- _Aim of the exercise_: Look through the data below and return each line where "scene" appears.

/---

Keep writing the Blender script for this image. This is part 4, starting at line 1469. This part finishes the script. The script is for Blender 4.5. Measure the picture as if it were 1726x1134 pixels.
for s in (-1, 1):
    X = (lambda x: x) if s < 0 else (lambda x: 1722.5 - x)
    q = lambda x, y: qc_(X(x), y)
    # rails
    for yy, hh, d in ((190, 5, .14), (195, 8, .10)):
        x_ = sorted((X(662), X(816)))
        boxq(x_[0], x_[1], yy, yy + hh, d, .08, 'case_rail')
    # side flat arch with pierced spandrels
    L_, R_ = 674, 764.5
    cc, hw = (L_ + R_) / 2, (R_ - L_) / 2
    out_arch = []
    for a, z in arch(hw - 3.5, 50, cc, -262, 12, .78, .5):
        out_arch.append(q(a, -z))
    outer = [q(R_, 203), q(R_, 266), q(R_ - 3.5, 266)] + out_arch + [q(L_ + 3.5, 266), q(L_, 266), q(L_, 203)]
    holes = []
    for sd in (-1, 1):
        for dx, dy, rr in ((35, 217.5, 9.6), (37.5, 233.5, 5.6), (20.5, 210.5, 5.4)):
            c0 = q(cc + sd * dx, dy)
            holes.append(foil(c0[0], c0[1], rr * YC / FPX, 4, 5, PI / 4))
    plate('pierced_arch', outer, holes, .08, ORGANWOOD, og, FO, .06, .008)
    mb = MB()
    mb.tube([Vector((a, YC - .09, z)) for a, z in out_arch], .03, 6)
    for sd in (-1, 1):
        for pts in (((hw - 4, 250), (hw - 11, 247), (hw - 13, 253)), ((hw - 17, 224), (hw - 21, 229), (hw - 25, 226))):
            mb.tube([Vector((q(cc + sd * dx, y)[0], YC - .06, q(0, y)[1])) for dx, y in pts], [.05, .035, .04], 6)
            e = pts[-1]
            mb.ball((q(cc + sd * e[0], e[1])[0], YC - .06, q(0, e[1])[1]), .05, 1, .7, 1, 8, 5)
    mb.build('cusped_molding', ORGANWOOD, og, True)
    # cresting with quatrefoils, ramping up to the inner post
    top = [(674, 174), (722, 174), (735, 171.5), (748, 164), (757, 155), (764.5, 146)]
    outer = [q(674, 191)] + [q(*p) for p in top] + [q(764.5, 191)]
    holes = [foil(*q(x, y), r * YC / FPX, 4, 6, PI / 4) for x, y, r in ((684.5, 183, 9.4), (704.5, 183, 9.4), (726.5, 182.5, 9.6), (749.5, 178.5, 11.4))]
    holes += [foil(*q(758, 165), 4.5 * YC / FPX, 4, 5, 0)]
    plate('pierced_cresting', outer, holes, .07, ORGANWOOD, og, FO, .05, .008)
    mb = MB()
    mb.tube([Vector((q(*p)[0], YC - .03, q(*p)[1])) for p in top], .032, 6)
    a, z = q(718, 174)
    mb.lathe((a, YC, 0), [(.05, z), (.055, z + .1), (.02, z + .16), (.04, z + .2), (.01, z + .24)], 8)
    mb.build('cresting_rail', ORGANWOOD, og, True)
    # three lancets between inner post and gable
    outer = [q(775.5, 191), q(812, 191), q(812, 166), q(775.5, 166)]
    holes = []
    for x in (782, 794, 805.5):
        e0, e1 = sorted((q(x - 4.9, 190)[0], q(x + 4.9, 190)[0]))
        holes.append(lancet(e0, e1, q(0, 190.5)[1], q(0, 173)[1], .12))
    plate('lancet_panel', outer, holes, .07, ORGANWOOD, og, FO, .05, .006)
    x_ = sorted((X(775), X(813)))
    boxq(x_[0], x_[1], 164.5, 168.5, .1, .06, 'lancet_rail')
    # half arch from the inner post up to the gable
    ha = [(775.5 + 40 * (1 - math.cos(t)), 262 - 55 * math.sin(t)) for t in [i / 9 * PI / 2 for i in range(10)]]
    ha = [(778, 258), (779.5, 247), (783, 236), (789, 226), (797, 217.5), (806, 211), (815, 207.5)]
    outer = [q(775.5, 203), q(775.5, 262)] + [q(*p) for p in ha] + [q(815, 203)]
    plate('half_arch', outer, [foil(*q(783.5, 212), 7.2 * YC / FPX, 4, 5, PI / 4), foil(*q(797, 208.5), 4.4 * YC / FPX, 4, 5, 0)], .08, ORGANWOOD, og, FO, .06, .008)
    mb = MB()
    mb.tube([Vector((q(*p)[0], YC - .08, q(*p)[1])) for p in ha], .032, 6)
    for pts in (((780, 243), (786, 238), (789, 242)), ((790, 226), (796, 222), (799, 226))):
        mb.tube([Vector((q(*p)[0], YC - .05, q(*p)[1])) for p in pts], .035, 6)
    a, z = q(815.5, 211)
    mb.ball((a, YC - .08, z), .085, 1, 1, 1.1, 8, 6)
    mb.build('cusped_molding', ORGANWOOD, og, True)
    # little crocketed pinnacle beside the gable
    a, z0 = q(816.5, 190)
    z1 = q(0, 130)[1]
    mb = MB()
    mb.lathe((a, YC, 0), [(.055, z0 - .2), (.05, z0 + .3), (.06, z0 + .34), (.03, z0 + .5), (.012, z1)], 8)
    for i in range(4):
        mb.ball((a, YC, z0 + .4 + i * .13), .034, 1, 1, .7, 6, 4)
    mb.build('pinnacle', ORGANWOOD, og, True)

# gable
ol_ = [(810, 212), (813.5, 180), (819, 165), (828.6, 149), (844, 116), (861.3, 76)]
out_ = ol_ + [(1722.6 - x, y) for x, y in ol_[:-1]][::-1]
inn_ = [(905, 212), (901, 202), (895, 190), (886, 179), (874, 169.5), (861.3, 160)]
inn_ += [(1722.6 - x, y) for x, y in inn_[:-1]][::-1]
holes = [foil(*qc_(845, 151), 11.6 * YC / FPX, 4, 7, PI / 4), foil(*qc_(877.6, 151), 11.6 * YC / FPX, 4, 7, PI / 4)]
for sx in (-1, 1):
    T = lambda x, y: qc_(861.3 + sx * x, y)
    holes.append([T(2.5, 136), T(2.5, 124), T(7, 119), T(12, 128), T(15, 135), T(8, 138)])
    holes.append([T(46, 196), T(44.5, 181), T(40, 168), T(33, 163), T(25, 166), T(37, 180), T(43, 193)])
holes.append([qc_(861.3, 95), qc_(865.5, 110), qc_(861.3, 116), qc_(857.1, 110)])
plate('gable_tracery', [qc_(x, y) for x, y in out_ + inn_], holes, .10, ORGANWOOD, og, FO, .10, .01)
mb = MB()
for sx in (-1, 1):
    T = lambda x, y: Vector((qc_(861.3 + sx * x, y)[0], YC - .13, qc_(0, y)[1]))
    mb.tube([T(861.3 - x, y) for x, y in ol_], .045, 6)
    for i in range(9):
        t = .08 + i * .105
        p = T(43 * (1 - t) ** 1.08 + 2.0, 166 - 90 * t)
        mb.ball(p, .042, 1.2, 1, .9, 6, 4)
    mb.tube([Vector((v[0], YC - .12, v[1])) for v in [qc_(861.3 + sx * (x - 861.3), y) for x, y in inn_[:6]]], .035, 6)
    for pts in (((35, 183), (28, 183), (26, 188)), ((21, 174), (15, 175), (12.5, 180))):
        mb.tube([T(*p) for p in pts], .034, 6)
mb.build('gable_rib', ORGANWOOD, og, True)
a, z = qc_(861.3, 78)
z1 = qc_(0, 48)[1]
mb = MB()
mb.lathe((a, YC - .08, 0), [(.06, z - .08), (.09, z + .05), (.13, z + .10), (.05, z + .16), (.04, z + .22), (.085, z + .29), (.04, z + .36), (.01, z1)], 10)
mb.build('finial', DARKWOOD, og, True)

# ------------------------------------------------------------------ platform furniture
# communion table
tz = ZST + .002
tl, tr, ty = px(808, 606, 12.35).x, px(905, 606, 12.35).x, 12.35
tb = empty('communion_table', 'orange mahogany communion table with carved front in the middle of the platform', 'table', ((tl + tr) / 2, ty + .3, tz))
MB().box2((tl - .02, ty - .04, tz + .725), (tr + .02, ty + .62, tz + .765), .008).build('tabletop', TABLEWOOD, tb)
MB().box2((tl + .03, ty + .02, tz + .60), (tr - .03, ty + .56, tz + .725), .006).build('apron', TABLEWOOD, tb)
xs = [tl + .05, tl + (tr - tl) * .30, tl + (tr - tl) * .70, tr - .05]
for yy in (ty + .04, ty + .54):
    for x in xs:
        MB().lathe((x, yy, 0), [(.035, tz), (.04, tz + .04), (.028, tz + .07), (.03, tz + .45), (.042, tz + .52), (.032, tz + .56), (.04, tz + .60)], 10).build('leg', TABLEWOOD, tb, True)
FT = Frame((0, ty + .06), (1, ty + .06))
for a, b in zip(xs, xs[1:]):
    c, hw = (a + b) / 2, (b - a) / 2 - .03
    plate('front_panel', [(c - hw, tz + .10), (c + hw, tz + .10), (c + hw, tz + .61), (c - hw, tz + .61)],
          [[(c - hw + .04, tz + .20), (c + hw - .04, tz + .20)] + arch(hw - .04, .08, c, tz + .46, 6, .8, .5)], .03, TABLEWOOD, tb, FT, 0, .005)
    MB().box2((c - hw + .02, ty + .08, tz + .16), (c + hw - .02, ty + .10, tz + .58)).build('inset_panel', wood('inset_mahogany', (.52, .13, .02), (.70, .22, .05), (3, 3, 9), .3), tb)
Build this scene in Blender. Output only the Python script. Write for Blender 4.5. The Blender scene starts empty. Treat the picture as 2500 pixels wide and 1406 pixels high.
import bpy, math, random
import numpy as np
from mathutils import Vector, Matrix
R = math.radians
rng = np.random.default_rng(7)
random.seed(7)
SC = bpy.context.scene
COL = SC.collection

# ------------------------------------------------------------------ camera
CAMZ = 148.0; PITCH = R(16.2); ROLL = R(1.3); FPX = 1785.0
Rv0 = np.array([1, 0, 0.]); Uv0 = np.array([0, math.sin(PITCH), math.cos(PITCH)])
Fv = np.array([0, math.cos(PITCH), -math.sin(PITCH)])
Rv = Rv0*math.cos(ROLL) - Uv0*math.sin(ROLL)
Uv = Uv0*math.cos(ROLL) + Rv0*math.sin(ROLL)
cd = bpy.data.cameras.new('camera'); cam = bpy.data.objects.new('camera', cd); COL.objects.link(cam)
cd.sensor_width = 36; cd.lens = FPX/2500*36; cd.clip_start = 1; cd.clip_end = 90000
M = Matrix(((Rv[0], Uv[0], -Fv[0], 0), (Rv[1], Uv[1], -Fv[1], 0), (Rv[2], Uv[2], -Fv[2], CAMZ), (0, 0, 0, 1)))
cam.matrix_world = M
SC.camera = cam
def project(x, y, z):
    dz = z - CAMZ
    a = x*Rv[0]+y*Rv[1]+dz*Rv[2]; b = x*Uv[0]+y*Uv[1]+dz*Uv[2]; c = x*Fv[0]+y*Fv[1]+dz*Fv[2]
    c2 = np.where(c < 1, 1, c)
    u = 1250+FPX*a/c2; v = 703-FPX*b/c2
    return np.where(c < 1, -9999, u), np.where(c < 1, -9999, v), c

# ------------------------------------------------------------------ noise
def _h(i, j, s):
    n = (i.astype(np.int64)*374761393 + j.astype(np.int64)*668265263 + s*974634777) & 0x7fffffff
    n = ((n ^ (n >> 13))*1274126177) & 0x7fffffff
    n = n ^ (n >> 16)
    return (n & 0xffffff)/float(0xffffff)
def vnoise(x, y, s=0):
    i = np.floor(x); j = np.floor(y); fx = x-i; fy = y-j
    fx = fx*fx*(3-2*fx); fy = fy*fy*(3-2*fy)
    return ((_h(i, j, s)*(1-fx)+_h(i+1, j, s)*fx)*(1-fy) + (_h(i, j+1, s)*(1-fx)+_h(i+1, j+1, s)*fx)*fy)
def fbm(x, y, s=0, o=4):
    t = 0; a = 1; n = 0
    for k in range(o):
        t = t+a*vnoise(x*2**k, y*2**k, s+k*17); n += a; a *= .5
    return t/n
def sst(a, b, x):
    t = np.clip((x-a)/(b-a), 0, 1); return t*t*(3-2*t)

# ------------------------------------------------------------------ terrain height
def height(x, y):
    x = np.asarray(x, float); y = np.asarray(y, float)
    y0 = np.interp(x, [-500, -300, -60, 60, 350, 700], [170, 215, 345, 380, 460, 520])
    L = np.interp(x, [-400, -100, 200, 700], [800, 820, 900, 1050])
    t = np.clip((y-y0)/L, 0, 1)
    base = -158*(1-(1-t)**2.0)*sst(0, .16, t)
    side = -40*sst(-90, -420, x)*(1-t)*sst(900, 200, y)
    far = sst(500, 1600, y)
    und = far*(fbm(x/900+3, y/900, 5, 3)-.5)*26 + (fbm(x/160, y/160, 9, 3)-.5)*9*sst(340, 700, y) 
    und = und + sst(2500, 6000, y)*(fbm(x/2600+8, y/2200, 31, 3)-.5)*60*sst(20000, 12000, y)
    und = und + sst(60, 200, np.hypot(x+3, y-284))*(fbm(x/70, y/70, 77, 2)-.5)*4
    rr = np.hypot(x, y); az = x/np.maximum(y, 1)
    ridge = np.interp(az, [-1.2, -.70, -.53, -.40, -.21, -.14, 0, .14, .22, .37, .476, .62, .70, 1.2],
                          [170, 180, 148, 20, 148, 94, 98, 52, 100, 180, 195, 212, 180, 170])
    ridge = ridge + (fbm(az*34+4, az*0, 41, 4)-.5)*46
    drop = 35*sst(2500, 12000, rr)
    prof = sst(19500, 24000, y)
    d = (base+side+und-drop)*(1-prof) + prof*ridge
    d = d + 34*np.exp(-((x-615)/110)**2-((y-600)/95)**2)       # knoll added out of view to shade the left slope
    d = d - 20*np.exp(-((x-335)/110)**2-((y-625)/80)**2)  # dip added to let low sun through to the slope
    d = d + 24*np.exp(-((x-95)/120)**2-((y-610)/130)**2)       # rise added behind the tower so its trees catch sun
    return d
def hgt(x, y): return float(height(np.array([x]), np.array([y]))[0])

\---

- _Answer to this problem_:
Build this scene in Blender. Output only the Python script. Write for Blender 4.5. The Blender scene starts empty. Treat the picture as 2500 pixels wide and 1406 pixels high.
SC = bpy.context.scene